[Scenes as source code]

┌──

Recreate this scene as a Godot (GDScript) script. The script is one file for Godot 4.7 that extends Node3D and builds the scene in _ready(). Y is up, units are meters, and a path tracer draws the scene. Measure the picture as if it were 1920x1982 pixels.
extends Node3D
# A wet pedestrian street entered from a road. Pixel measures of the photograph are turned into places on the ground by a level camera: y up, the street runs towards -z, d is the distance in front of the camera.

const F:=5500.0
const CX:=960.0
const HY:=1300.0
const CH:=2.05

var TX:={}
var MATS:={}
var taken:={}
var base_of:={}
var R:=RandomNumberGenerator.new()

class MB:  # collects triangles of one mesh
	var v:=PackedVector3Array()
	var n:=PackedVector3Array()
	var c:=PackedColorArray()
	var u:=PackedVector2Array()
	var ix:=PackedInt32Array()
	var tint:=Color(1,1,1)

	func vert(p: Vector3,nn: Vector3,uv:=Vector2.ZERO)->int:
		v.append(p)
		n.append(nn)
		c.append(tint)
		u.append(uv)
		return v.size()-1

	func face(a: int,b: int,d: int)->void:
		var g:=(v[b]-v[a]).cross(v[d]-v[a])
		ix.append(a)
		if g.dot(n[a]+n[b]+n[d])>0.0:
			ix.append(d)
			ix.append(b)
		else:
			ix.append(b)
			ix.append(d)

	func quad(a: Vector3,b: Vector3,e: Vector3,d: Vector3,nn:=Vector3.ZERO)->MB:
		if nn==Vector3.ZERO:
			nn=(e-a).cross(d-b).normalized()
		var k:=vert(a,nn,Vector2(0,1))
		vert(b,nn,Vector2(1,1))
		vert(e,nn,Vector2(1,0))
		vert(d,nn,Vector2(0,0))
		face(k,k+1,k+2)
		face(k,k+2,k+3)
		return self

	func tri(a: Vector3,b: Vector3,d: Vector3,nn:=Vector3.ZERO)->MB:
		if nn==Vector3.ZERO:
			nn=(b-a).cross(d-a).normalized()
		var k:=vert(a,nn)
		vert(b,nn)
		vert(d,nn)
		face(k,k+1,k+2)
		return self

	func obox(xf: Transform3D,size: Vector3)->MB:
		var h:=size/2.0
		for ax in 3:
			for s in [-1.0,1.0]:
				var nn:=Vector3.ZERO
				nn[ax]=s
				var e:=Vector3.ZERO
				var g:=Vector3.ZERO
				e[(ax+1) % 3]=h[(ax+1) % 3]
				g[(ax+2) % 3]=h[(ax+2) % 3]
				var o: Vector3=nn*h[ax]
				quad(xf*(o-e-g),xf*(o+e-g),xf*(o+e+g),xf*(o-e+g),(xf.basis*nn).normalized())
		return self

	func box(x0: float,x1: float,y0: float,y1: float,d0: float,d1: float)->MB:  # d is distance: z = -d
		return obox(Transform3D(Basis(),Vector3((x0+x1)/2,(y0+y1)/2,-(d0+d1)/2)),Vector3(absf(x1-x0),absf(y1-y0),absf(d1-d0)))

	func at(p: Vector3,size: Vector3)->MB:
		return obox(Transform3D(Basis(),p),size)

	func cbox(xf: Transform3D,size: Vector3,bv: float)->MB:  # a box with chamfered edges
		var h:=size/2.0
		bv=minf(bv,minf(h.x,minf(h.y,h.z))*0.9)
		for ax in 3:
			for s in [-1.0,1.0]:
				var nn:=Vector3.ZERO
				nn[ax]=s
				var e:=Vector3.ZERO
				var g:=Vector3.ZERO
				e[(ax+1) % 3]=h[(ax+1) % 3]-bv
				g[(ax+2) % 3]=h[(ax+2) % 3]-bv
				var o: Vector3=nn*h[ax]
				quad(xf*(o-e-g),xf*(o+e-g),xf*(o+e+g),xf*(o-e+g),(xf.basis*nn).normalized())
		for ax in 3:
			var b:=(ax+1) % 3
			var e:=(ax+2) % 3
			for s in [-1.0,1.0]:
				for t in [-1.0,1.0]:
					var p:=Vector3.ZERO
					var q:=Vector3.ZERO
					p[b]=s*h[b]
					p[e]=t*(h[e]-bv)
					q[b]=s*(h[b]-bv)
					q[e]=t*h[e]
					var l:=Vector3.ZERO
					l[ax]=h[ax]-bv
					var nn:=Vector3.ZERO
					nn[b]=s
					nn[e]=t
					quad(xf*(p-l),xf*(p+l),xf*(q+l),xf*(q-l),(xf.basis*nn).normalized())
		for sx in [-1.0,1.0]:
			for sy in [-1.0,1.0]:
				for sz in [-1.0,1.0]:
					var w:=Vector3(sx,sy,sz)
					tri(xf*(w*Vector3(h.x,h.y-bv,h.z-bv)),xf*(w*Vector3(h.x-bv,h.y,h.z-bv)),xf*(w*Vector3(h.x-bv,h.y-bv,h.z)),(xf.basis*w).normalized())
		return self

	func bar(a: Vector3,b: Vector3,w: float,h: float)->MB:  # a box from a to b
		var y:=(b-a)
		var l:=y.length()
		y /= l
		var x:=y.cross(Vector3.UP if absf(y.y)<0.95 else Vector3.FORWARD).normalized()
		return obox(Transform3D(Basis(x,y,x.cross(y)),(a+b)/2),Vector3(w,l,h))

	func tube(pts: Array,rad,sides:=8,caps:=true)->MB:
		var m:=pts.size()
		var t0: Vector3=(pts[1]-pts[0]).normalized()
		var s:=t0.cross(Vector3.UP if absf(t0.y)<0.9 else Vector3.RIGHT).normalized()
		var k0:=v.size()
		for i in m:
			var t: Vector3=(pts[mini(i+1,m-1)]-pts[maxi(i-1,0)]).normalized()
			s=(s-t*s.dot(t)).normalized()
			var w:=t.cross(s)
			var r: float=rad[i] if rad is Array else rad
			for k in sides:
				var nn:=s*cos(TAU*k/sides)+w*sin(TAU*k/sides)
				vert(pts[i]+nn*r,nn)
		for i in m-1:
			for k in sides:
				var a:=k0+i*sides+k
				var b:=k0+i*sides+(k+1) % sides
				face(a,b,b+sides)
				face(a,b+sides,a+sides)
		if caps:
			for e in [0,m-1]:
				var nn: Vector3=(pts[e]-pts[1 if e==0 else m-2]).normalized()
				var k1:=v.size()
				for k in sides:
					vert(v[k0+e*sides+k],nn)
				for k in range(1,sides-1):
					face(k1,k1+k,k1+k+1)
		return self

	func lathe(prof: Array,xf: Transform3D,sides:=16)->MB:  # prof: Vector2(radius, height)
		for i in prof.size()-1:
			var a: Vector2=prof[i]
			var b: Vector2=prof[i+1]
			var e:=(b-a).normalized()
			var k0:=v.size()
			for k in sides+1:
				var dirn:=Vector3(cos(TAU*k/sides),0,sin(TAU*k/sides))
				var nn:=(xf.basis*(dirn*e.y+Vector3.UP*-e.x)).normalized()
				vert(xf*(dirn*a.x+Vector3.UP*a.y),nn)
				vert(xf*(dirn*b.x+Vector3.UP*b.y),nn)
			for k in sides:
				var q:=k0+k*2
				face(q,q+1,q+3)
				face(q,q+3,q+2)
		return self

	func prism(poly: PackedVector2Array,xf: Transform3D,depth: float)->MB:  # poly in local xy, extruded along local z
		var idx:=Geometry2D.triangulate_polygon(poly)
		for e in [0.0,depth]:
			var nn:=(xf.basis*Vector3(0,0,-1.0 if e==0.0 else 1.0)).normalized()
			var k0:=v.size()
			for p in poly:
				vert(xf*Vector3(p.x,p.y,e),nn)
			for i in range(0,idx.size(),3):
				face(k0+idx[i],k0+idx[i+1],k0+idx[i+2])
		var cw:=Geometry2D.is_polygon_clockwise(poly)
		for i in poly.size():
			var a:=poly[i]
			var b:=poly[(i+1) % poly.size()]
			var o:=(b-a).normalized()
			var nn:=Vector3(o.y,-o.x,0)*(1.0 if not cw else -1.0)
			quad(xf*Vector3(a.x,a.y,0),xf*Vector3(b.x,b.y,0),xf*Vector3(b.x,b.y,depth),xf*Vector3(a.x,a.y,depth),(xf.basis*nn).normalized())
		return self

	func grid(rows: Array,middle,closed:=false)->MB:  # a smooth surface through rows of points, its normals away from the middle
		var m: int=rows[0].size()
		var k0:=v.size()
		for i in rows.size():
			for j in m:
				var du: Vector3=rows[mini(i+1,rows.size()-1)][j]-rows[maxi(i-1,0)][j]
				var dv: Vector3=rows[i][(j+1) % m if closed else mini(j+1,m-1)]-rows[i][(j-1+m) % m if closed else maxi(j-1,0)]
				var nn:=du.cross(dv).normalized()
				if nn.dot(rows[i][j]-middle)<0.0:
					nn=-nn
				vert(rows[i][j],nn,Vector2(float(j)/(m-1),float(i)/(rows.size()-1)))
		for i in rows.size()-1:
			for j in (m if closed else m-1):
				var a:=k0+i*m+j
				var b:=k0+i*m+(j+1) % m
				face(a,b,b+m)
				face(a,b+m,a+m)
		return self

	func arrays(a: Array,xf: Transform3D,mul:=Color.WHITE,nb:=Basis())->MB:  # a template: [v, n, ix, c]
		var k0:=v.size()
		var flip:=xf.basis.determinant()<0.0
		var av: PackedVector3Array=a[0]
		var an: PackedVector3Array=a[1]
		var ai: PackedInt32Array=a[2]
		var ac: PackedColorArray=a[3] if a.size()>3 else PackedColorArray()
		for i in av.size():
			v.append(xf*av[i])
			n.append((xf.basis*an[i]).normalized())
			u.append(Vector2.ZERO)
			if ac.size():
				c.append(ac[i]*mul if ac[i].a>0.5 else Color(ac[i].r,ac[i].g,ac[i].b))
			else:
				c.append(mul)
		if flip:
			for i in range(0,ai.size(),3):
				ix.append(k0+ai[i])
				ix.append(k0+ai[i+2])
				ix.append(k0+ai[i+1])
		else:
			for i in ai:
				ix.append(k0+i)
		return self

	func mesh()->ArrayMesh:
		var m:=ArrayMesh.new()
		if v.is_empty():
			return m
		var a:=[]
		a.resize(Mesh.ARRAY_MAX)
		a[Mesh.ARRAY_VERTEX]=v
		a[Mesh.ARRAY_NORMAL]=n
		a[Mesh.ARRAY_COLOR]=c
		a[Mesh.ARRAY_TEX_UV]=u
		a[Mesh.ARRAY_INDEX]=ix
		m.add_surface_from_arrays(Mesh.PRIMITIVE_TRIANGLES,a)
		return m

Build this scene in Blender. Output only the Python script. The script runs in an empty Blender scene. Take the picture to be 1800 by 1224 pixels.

└──

**SET EXERCISE:** Display every line of the listing that contains the string "pixels".

**SOLUTION TO THE PROBLEM:**
Recreate this scene as a Godot (GDScript) script. The script is one file for Godot 4.7 that extends Node3D and builds the scene in _ready(). Y is up, units are meters, and a path tracer draws the scene. Measure the picture as if it were 1920x1982 pixels.
Build this scene in Blender. Output only the Python script. The script runs in an empty Blender scene. Take the picture to be 1800 by 1224 pixels.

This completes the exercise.